-- Begin --
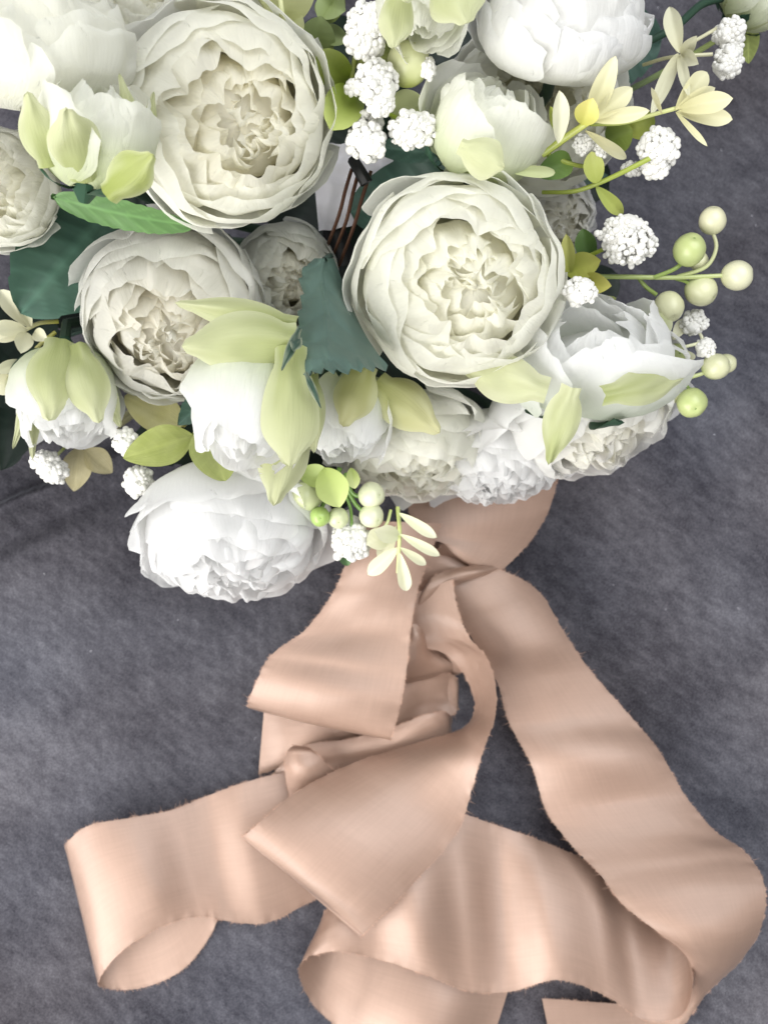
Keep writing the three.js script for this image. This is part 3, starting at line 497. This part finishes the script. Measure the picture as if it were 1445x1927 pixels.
{ // top centre spray with round leaves and foam
  const o = spray('spray of white foam blossoms with rounded green leaves at top centre', 'filler spray', 'foam_flower_spray', [665, 160, 0.12]);
  const G = [0.24, 0.32, 0.03], Y = [0.42, 0.46, 0.12];
  sprigLeaf(o, [650, 158, 0.122], [598, 95, 0.135], 62, G, [0.36, 0.42, 0.12], { shape: 0.4, mat: M.plastic }); sprigLeaf(o, [662, 170, 0.122], [622, 245, 0.132], 72, [0.26, 0.36, 0.03], [0.44, 0.5, 0.16], { shape: 0.4, mat: M.plastic });
  sprigLeaf(o, [720, 140, 0.12], [735, 40, 0.13], 70, [0.38, 0.44, 0.12], [0.5, 0.56, 0.22], { shape: 0.45 }); sprigLeaf(o, [735, 220, 0.12], [800, 190, 0.126], 70, [0.5, 0.56, 0.24], [0.58, 0.62, 0.34], { shape: 0.45 }); sprigLeaf(o, [665, 120, 0.126], [730, 100, 0.13], 40, Y, [0.5, 0.56, 0.2], { shape: 0.5 });
  twig(o, [[660, 210, 0.115], [662, 150, 0.125], [670, 90, 0.13]], 5, 4, Y, Y); twig(o, [[662, 160, 0.122], [685, 175, 0.13], [700, 190, 0.13]], 4, 4, Y, Y); twig(o, [[690, 220, 0.12], [730, 215, 0.125], [760, 230, 0.128]], 4, 4, G, G);
  berry(o, 768, 120, 0.134, 40, [0.36, 0.42, 0.05], [0.62, 0.64, 0.36], [0.2, -0.8, 0.5]); foam(o, 805, 128, 0.136, 14, 18, 14, 5);
  foam(o, 690, 40, 0.14, 36, 34, 15, 6.5); foam(o, 688, 75, 0.138, 38, 30, 18, 6.5); foam(o, 708, 155, 0.137, 38, 40, 19, 6.5); foam(o, 716, 192, 0.135, 24, 26, 23, 6); foam(o, 668, 165, 0.132, 18, 14, 24, 5); foam(o, 690, 268, 0.128, 36, 34, 20, 6.5); foam(o, 694, 232, 0.126, 24, 22, 25, 6); foam(o, 778, 243, 0.13, 42, 32, 21, 6.5);
}
{ // top green hydrangea-like florets
  const o = spray('blurred yellow-green floret cluster at the top edge beside the foam spray', 'floret cluster', 'green_floret_cluster', [520, 40, 0.125]);
  const A = [0.52, 0.54, 0.22], B = [0.66, 0.68, 0.36], D = [0.22, 0.28, 0.06], E = [0.36, 0.44, 0.2];
  [[520, 60, 440, -20, 70], [525, 50, 560, -60, 90], [515, 55, 480, 75, 36], [530, 60, 570, 30, 50], [510, 40, 430, 40, 44], [520, 55, 540, 85, 34], [500, 30, 400, 10, 60]].forEach(([a, b, c, d, w], i) => sprigLeaf(o, [a, b, 0.128], [c, d, 0.132 + 0.003 * (i % 3)], w, A, B, { pname: 'petal', shape: 0.5, mat: M.sepal }));
  [[560, 90, 545, 60, 40], [570, 120, 560, 70, 50], [590, 110, 605, 30, 66], [600, -5, 650, 20, 60], [560, 150, 580, 90, 40], [610, 60, 655, 75, 36], [640, 30, 600, -10, 60]].forEach(([a, b, c, d, w], i) => sprigLeaf(o, [a, b, 0.11], [c, d, 0.116 + 0.003 * (i % 3)], w, D, E, { shape: 0.45 }));
  twig(o, [[535, 60, 0.136], [505, 20, 0.14], [480, -20, 0.142]], 5, 5, B, B); twig(o, [[535, 60, 0.136], [530, 20, 0.14], [525, -20, 0.142]], 5, 5, B, B);
}
{ // left sprigs and foam
  let o = spray('foam blossom below the hanging bud at the far left', 'filler sprig', 'foam_flower_sprig', [95, 880, 0.06]);
  foam(o, 85, 868, 0.066, 24, 20, 30, 5.5); foam(o, 104, 886, 0.066, 24, 22, 31, 5.5); twig(o, [[125, 840, 0.06], [110, 855, 0.062], [98, 872, 0.064]], 3, 3, SH.lime, SH.ivory);
  o = spray('pair of foam blossoms left of the lowest rose', 'filler sprig', 'foam_flower_sprig', [255, 870, 0.07]);
  foam(o, 238, 832, 0.083, 22, 24, 32, 5.5); foam(o, 262, 905, 0.072, 27, 27, 33, 5.5); twig(o, [[300, 850, 0.075], [275, 865, 0.074], [262, 890, 0.072]], 3, 3, SH.dark, SH.ivory); twig(o, [[300, 840, 0.075], [265, 838, 0.08], [242, 834, 0.081]], 3, 3, SH.dark, SH.ivory);
  o = spray('ivory star flower sprig at the left edge beside the hanging bud', 'flower sprig', 'ivory_sprig', [60, 620, 0.085]);
  twig(o, [[110, 605, 0.085], [75, 608, 0.088], [40, 625, 0.09]], 4, 4, [0.5, 0.48, 0.08], SH.cream); twig(o, [[105, 625, 0.085], [75, 650, 0.086], [20, 715, 0.088]], 4, 4, [0.5, 0.48, 0.08], SH.cream);
  [[55, 615, 0, 545, 36], [60, 615, 35, 560, 22], [52, 620, -20, 615, 30], [50, 625, -10, 640, 20], [50, 625, 40, 665, 34], [65, 625, 90, 640, 26], [30, 710, -15, 735, 40], [30, 700, 20, 750, 30], [45, 680, -10, 700, 24]].forEach(([a, b, c, d, w], i) => sprigLeaf(o, [a, b, 0.09], [c, d, 0.092 + 0.003 * (i % 3)], w, SH.cream, SH.ivory, { pname: 'petal' }));
}

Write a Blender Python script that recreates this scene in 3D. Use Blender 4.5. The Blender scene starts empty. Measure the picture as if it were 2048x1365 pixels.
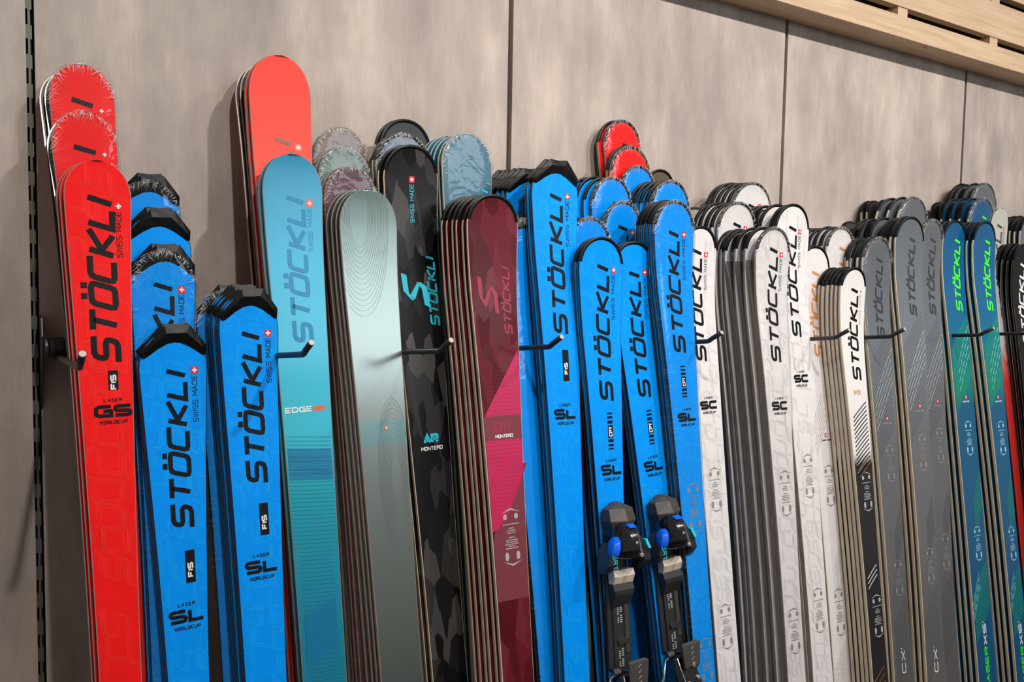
import bpy, math, random
from mathutils import Vector, Matrix
S = bpy.context.scene
col = S.collection

# ------------------------------------------------------------------ camera
FPX, CX, CY = 1680.0, 1024.0, 682.5
CAM_D, CAM_H = 1.687, 1.55
_h = Vector((2606, -64.5, FPX)).normalized()
_v = Vector((-.01745, 1, 0)); _v.z = -(_h.x*_v.x+_h.y*_v.y)/_h.z; _v.normalize()
_xc = _h; _zc = -_v; _yc = _zc.cross(_xc)
ROT = Matrix((_xc, _yc, _zc))                      # camera (right, down, forward) -> world
_r = ROT @ Vector(((81-CX)/FPX, (680-CY)/FPX, 1))
CAM = Vector((-_r.x/_r.y*CAM_D, -CAM_D, CAM_H))
cd = bpy.data.cameras.new('camera'); cam = bpy.data.objects.new('camera', cd); col.objects.link(cam)
cd.sensor_width = 36; cd.lens = FPX/2048*36; cd.clip_start = .02
right = ROT @ Vector((1, 0, 0)); down = ROT @ Vector((0, 1, 0)); fwd = ROT @ Vector((0, 0, 1))
M = Matrix((right, -down, -fwd)).transposed().to_4x4(); M.translation = CAM
cam.matrix_world = M
S.camera = cam

# ------------------------------------------------------------------ light, world, exposure
W = bpy.data.worlds.new('world'); S.world = W; W.use_nodes = True
bg = W.node_tree.nodes['Background']; bg.inputs[0].default_value = (1, .95, .9, 1); bg.inputs[1].default_value = .24
S.view_settings.view_transform = 'Standard'; S.view_settings.look = 'None'
S.view_settings.exposure = 0.0; S.view_settings.gamma = 1; S.view_settings.use_curve_mapping = False
S.cycles.transparent_max_bounces = 24
S.cycles.max_bounces = 5
def spot(x, y, z, tx, ty, tz, power, size, ang, rad=.035, blend=.6):
    l = bpy.data.lights.new('track_spot', 'SPOT'); o = bpy.data.objects.new('track_spot', l); col.objects.link(o)
    l.energy = power; l.spot_size = math.radians(ang); l.spot_blend = blend; l.shadow_soft_size = rad
    l.color = (1, .94, .88)
    o.location = (x, y, z)
    o.rotation_euler = (Vector((tx, ty, tz))-Vector((x, y, z))).to_track_quat('-Z', 'Y').to_euler()
    return o
for x, p in ((.30, 106), (1.15, 116), (2.0, 100), (2.85, 96), (3.7, 98)):
    spot(x, -1.96, 3.08, x-.05, 0, 1.50, p, 0, 92, blend=1.0)
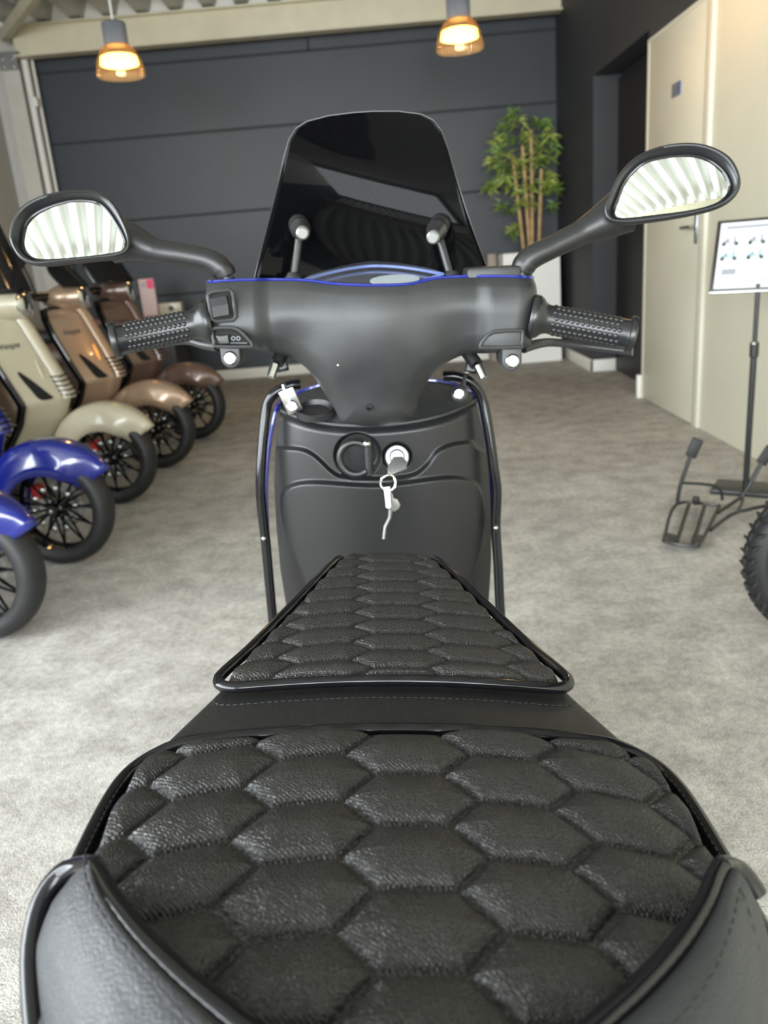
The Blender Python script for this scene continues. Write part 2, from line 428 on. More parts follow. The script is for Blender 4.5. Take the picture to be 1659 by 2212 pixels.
# hall behind the photographer: glazed rear and left fronts
w = MB().box(-3.6, 1.77, YF-0.2, YF, 0, 0.35); w.box(-3.6, 1.77, YF-0.2, YF, 3.15, 3.5)
struct('wall_rear', w, M['leftwall'], smooth=False)
w = MB().box(XL-0.2, XL, YF, 1.6, 0, 0.55); w.box(XL-0.2, XL, YF, 1.6, 3.05, 3.5); w.box(XL-0.2, XL, YF, -4.5, 0.5, 3.1)
struct('wall_left_front', w, M['leftwall'], smooth=False)
for i in range(3):
    x0 = -3.4 + i*1.72; f = MB()
    for a, b_ in ((x0, x0+0.07), (x0+1.65, x0+1.72)): f.box(a, b_, YF-0.08, YF, 0.35, 3.15)
    f.box(x0, x0+1.72, YF-0.08, YF, 0.35, 0.42); f.box(x0, x0+1.72, YF-0.08, YF, 3.08, 3.15)
    o = struct('window_%d' % (i+1), f, M['frame'], smooth=False)
    obj('pane', MB().box(x0+0.07, x0+1.65, YF-0.05, YF-0.04, 0.42, 3.08), M['window'], o, smooth=False)
for i in range(3):
    y0 = -4.5 + i*2.03; f = MB()
    for a, b_ in ((y0, y0+0.07), (y0+1.96, y0+2.03)): f.box(XL-0.12, XL-0.02, a, b_, 0.55, 3.05)
    f.box(XL-0.12, XL-0.02, y0, y0+2.03, 0.55, 0.62); f.box(XL-0.12, XL-0.02, y0, y0+2.03, 2.98, 3.05)
    o = struct('window_%d' % (i+4), f, M['frame'], smooth=False)
    obj('pane', MB().box(XL-0.08, XL-0.07, y0+0.07, y0+1.96, 0.62, 2.98), M['window'], o, smooth=False)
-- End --
GIVEN INSTRUCTION: Start with the line that includes "Write a Blender" and finish with the line that includes "col = S.collection": reproduce those lines exactly, nothing before or after, and omit any pictures.

OUTPUT FOR THIS EXERCISE:
Write a Blender Python script that recreates this scene in 3D. Use Blender 4.5. The Blender scene starts empty. Measure the picture as if it were 2048x1365 pixels.
import bpy, math, random
from mathutils import Vector, Matrix
S = bpy.context.scene
col = S.collection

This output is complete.